Carmen Calvo,
vicepresidenta del gobierno y ministra de la Presidencia, se ha dirigido a los
tribunales belgas con la advertencia de que una nueva negativa a extraditar a
Puigdemont “tendría consecuencias”, sin precisar cuáles, y desde la premisa de
que es “obligación de los Estados colaborar entre ellos”.
No puede decirse
que la señora haya estado especialmente inspirada en esa iniciativa. La premisa
que en realidad incluye la deseable colaboración entre los Estados soberanos es
la soberanía indiscutida de cada cual, por lo que no procede hablar de “obligaciones”
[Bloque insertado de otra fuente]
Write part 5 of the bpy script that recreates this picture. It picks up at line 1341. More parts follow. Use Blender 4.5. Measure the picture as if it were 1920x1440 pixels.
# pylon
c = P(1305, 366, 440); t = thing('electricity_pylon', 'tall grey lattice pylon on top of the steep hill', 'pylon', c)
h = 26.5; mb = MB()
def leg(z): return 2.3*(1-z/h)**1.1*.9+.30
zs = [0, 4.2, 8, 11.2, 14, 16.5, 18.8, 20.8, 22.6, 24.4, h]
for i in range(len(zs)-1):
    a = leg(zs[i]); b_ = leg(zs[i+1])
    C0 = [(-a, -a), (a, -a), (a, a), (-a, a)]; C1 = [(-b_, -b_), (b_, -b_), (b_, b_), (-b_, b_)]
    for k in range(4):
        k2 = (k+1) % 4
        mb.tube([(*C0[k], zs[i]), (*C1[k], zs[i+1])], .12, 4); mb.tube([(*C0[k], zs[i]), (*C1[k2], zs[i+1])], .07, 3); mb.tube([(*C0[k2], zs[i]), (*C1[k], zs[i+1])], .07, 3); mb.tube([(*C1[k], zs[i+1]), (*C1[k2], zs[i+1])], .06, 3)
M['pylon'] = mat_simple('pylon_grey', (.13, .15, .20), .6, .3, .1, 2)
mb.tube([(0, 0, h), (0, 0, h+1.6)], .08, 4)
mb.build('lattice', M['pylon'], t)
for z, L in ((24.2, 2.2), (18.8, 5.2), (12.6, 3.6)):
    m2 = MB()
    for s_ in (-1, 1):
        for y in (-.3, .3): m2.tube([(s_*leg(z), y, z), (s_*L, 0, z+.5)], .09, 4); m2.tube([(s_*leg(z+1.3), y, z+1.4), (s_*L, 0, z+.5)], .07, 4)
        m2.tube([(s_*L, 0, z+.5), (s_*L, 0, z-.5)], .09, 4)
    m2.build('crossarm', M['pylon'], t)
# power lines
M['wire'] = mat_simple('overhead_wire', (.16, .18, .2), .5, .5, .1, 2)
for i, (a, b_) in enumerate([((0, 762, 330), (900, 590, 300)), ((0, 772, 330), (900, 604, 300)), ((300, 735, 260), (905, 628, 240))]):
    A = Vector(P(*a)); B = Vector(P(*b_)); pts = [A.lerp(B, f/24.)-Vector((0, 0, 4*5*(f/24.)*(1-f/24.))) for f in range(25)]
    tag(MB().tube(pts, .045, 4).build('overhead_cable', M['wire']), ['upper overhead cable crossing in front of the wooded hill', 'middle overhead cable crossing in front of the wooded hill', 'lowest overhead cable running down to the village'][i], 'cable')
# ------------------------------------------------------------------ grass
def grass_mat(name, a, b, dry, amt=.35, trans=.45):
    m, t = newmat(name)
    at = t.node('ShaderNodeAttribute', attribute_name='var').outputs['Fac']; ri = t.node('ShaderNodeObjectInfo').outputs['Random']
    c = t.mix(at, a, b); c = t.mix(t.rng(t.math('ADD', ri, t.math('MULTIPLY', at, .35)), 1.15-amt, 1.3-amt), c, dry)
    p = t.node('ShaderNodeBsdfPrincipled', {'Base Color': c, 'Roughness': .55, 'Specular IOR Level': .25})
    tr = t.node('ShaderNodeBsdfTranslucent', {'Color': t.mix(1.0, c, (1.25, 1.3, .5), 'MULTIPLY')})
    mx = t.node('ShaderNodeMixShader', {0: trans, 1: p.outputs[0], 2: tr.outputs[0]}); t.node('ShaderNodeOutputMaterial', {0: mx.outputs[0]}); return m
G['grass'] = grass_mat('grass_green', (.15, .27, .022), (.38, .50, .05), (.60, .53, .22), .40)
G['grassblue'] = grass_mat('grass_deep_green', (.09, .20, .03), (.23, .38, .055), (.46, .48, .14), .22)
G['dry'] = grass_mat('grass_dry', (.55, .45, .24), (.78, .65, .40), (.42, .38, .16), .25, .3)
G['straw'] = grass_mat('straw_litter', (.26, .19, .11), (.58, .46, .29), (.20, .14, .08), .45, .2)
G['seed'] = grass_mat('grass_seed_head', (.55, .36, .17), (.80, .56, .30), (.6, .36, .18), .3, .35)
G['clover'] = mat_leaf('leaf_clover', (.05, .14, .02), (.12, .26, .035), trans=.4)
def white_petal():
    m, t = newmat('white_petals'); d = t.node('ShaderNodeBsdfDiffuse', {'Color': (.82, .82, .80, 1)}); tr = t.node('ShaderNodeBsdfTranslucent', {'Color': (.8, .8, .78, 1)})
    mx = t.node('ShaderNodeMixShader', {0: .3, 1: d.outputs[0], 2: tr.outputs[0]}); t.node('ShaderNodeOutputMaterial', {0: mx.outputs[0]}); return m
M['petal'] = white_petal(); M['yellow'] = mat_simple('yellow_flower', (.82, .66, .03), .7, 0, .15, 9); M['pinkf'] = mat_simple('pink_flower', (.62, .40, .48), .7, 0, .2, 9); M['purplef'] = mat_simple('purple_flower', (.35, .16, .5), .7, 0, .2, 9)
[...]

en este campo y resultan como mínimo de mal gusto las admoniciones del estilo
de la ahora publicitada.
Fernando
Grande-Marlaska, ministro del Interior, se dejó decir el otro día que la
violencia en Cataluña era peor incluso que la que tuvo lugar en Euskadi en otro
momento histórico.
Tampoco estuvo
afortunado; ha irritado gratuita y simultáneamente a catalanes y a vascos. Los
dos representantes del gobierno en funciones se han dejado caer en el lapsus
recurrente de expresar una opinión personal sin caer en la cuenta de que lo que
se exige de ellos, dada la posición que ocupan, es una opinión institucional,
la cual implica una autocensura profiláctica de sus posibles calenturas
bucales.
Pero atención, en
ningún caso pueden servir las declaraciones desafortunadas de los dos ministros
como justificación para una escalada reivindicativa sucesiva de las fuerzas
procesistas. Las fuerzas procesistas no se han fijado ningún programa
reivindicativo máximo ni mínimo: cada día salen a la calle con un tema nuevo, y
cuando pasan pantalla no solo se olvidan del tema del día anterior, sino que lo
contradicen.
De ese modo, el “ho tornarem a fer” de Torra y de
Cuixart carece por completo de un contenido descriptible. Nadie sabe cuál es la
sustancia de lo que volverán a hacer Quim o Jordi; el gesto es lo único que se
proponen repetir.
Primero era la consecución
de una independencia que estaba “a tocar”; luego, una declaración unilateral
con desentendimiento absoluto de lo que tenía que venir después para que la tal
declaración fuera algo más que una declaración de intenciones; después, la
movilización se centró en conseguir la libertad de los “presos polítics”; luego se ha considerado que la sentencia del
Supremo era vengativa y exagerada, cuando “cualquier” sentencia era inadmisible
en la pantalla anterior. Un articulista escribe que se ha castigado a los que “pusieron
las urnas” con la misma pena que si hubieran cometido un homicidio. Se obvia
que no se les ha castigado por poner las urnas, y que son muchos los delitos a
los que el código penal atribuye una pena superior o igual a la del homicidio.
Ahora, las declaraciones
de los dos ministros socialistas provocan una nueva corriente de indignación generalizada
en los medios adictos al procesismo y en las redes sociales. “¡Es que ya está
bien, hay que reaccionar, esto es el colmo!”, dicen los mismos que llevan siete
años diciéndonos que ara és l’hora.
Nos venden los
sabotajes, las hogueras, las piedras, los encapuchados y demás parafernalia, como
una iniciativa espontánea lamentablemente justificada por las últimas noticias
frescas que vienen de fuera; como una “reacción” de indignación popular. En
realidad se trata de una revolución de palacio, de la puesta en marcha del siguiente
escalón de una operación larga y sofisticada de retroalimentación inducida.